Si le Bénin est presqu’aussi éloigné de la dictature que le ciel l’est de la terre, force est de croire qu’à un moment, nous avions été en récession démocratique stratégique induite par la radicalisation de l’opposition. Les pouvoirs portent en effet en eux une dynamique potentiellement dangereuse d’accaparement et d’absolu, celui de Boni Yayi était champion toute catégorie. Mais aucune dérive autocratique n’a pu, jusque-là, installer le Bénin dans la dictature.
Je voudrais toutefois rassurer que la démocratie est un point à l’horizon ; elle ne meurt jamais, mais renaît toujours de ses cendres. La raison, c’est parce que sa cause est une belle cause, et c’est pourquoi il faut y croire toujours et sans relâche, il faut y travailler encore et encore.
La crise d’adolescence de notre démocratie va certainement connaitre, sous peu, son épilogue. Notre pays va être plus que jamais pacifié. Des partis politiques vont continuer de fusionner au gré de leurs intérêts mutuels et le jeu démocratique sera de plus en plus libre. Les dispositions crisogènes du code électoral et de la Constitution vont être toilettées et le mécanisme pour rendre consensuelle ladite constitution va être recherché puis trouvé.

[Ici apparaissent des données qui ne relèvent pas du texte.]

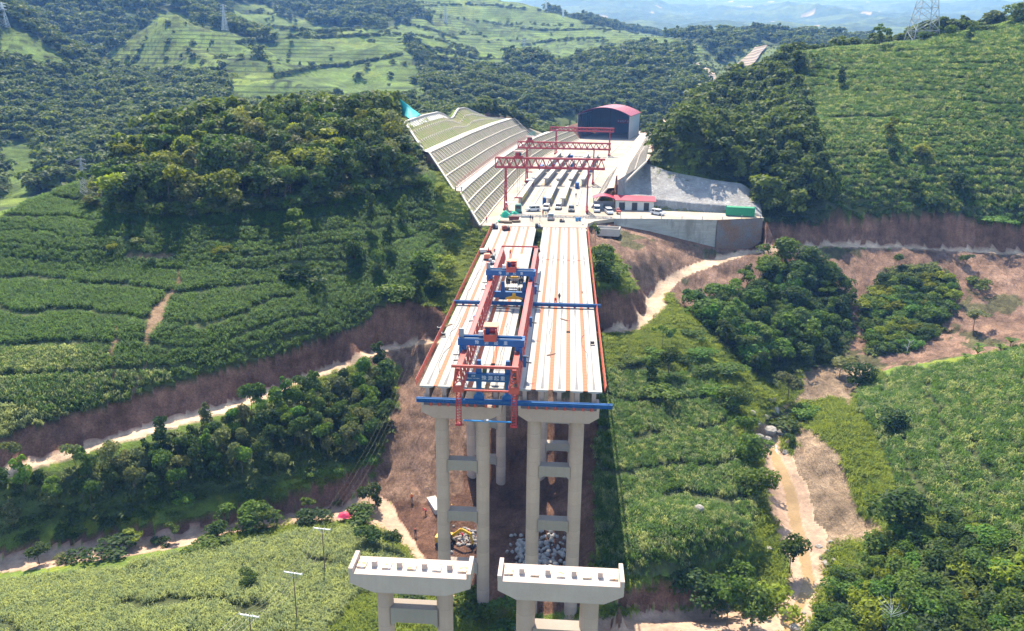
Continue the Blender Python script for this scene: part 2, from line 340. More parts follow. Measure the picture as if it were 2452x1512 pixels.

Je ne peux que déplorer les propos haineux tenus par une certaine classe politique et qui ont engendré des conspirations qui se sont traduites par des actes de violence avant et au cours du scrutin présidentiel de 2021. C’est ensemble et dans la paix que se construit un pays. Rien ne peut donc justifier la violence. Des arrestations pour des gardes à vue et pour des besoins d’enquête ont été opérées. Je souhaite que force puisse rester à la loi pour une justice équitable.

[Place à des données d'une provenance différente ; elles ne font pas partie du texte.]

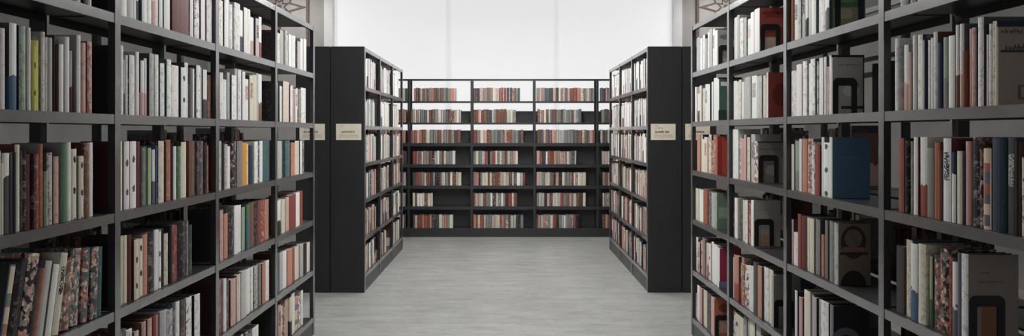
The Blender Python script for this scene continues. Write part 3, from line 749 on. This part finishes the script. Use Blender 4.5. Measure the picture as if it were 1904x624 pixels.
# cross bookcase, extents in the photograph per row
BK = [[(752,760),(769,853),(880,970),(998,1110),(1118,1133)], [(752,760),(763,858),(880,964),(1000,1086),(1119,1133)], [(752,760),(763,860),(880,977),(1000,1107),(1117,1133)],
      [(752,757),(767,850),(880,965),(998,1078),(1120,1133)], [(752,757),(767,863),(880,981),(998,1091),(1121,1133)], [(752,757),(767,807),(880,963),(998,1091),(1121,1133)], [(752,757),(767,848),(880,976),(997,1080),(1121,1133)]]
for r_, ex in enumerate(BK):
    z = LV_B[6-r_]
    for bi, (a, b_) in enumerate(ex):
        xa, xb = bpx(a), bpx(b_)
        if bi == 0: xa = BX[0]+.3
        if bi == 4: xb = BX[5]-.2
        lo, hi = BX[bi]+.018, BX[bi+1]-.018
        fill(1, YBK+.014, 'x', max(lo, xa), min(hi, xb), z, .182, 'cgdpsgrBBdggvBl' if r_ < 3 else 'wcpsgrBgdlBgkc', (0, 0, 1, 1, 1), (.022, .05), .006, (.12, .15))
# dark books standing deep on the second row of the right front case
yy = 2.86
for t in (.03, .022, .034, .026, .03):
    rest.append(mk_book(1, NEAR_R+.158+R.uniform(0, .01), 'y', yy, yy+t-.001, LV_R[4]+.0008, R.uniform(.19, .21), .105, R.choice('dk'), 0)); yy += t
# the rear side of the front cases: sparse books on the lower shelves
for s, face, lv in ((-1, NEAR_L, LV_L), (1, NEAR_R, LV_R)):
    W = 2*ND+.02
    for bay in range(4):
        ya = NY0+bay*NBAY+.04; yb = NY0+(bay+1)*NBAY-.04
        for row in range(2, 6):
            if row == 2 and bay < 2: continue
            z = lv[5-row]
            f0 = R.uniform(0, .3); f1 = R.uniform(.55, .95)
            h = .20 if row > 2 else (.15 if bay < 2 else .285)
            for q in (0,):
                n0 = len(rest)
                fill(s, face+ND+.13, 'y', ya+(yb-ya)*f0, ya+(yb-ya)*f1, z, h, 'kdgBmwcp', PT, (.02, .045), .025, (.135, .15))
V, Q, UVq, COLS, MI = [], [], [], [], []
for k in rest:
    v, q, uvq, sp, pv, pq = book_geo(k)
    n = len(V); V += v; Q += [tuple(n+i for i in f) for f in q]; UVq += uvq; MI += [0]*len(q)
    par = (k.pat, k.seed, k.str)
    COLS += [((k.base if sx else k.cov), k.acc, par) for sx in sp]
    n = len(V); V += pv; Q += [tuple(n+i for i in f) for f in pq]; UVq += [((0, 0),)*4]*len(pq); MI += [1]*len(pq)
    COLS += [(k.base, k.acc, par)]*len(pq)
me = bpy.data.meshes.new('books'); me.from_pydata(V, [], Q); me.materials.append(M['cover']); me.materials.append(M['pages'])
me.polygons.foreach_set('material_index', MI)
fill_attrs(me, UVq, COLS)
bo = bpy.data.objects.new('books', me); C.objects.link(bo)
tag(bo, 'remaining rows of upright books on the farther shelves and bookcases', 'books', 'books on the farther shelves', 'stuff')
print('books single', len(single), 'rest', len(rest), 'dup labels', [l for l, c in used.items() if c > 1])

# ------------------------------------------------------------------ signs on the end panels
def sign(s, px0, px1, label, kind):
    yp = MY0-.022; sc = yp/F
    x0, x1 = (px0-VX)*sc, (px1-VX)*sc
    z1, z0 = EYE-(230-VY)*sc, EYE-(260-VY)*sc
    root = empty('shelf_sign', ((x0+x1)/2, yp, z0)); tag(root, label, 'sign', 'cream signs on the bookcase ends')
    mb = MB(); mb.box(x0, x1, yp-.005, yp, z0, z1); mb.build('card', M['plate'], root, bevel=.001)
    w, h = x1-x0, z1-z0
    rr = random.Random(int(px0))
    def word(mb, u0, u1, v0, v1, gapp=.12):
        u = u0
        while u < u1:
            lw = rr.uniform(.022, .036); hh = rr.choice((.62, .62, .7, 1.0))
            if rr.random() > gapp:
                st = .3
                mb.box(x0+u*w, x0+(u+lw*st)*w, yp-.0058, yp-.0048, z0+v0*h, z0+(v0+(v1-v0)*hh)*h)
                q = rr.choice((.0, .25, .45)); mb.box(x0+u*w, x0+(u+lw*.85)*w, yp-.0058, yp-.0048, z0+(v0+(v1-v0)*q)*h, z0+(v0+(v1-v0)*(q+.17))*h)
                if rr.random() > .35: mb.box(x0+(u+lw*.6)*w, x0+(u+lw*.85)*w, yp-.0058, yp-.0048, z0+v0*h, z0+(v0+(v1-v0)*.6)*h)
            u += lw*1.12
    mb = MB(); word(mb, .2 if kind == 'b' else .17, .76 if kind == 'b' else .73, .44, .62, .02 if kind == 'b' else .1)
    if kind == 'h': word(mb, .2, .6, .70, .82, .35)
    mb.build('lettering', M['ink'], root)
    mb = MB()
    for v in (.16, .24, .31):
        mb.box(x0+.12*w, x0+.88*w, yp-.0056, yp-.0048, z0+v*h, z0+(v+.018)*h)
    mb.box(x0+.12*w, x0+.3*w, yp-.0056, yp-.0048, z0+.86*h, z0+.885*h)
    mb.build('ruled_lines', M['paleink'], root)
sign(-1, 625, 672, 'cream sign on the black end panel beside the left aisle edge', 'b')
sign(-1, 557, 604, 'cream sign half hidden behind the left front bookcase', 'h')
sign(1, 1210, 1256, 'cream sign on the black end panel beside the right aisle edge', 'h')
sign(1, 1274, 1320, 'cream sign half hidden behind the right front bookcase', 'b')

# ------------------------------------------------------------------ world, camera, output look
w = bpy.data.worlds.new('world'); scene.world = w; w.use_nodes = True
w.node_tree.nodes['Background'].inputs[0].default_value = (.9, .95, 1, 1); w.node_tree.nodes['Background'].inputs[1].default_value = .6
cd = bpy.data.cameras.new('camera'); cam = bpy.data.objects.new('camera', cd); C.objects.link(cam)
cam.location = (0, 0, EYE); cam.rotation_euler = (math.pi/2, 0, 0)
cd.sensor_fit = 'HORIZONTAL'; cd.sensor_width = 36; cd.lens = F/1904*36
cd.shift_x = (952-VX)/1904; cd.shift_y = (VY-312)/1904
cd.clip_start = .05
scene.camera = cam
vs = scene.view_settings
vs.view_transform = 'Standard'; vs.look = 'None'; vs.gamma = 1; vs.use_curve_mapping = False; vs.exposure = 0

Reste la question épineuse qui taraude les esprits, celle de la quête du troisième mandat. Le sens de l’honneur dont je crédite le président Patrice Talon l’empêchera de faire ce qu’il a reproché à son ancien ami et prédécesseur Boni Yayi et qui a engendré la mésintelligence que l’on sait entre les deux. Qui vivra verra avait-il récemment dit sur RFI et France24 !
Ismaël Kaffo, essayiste sociopolitique.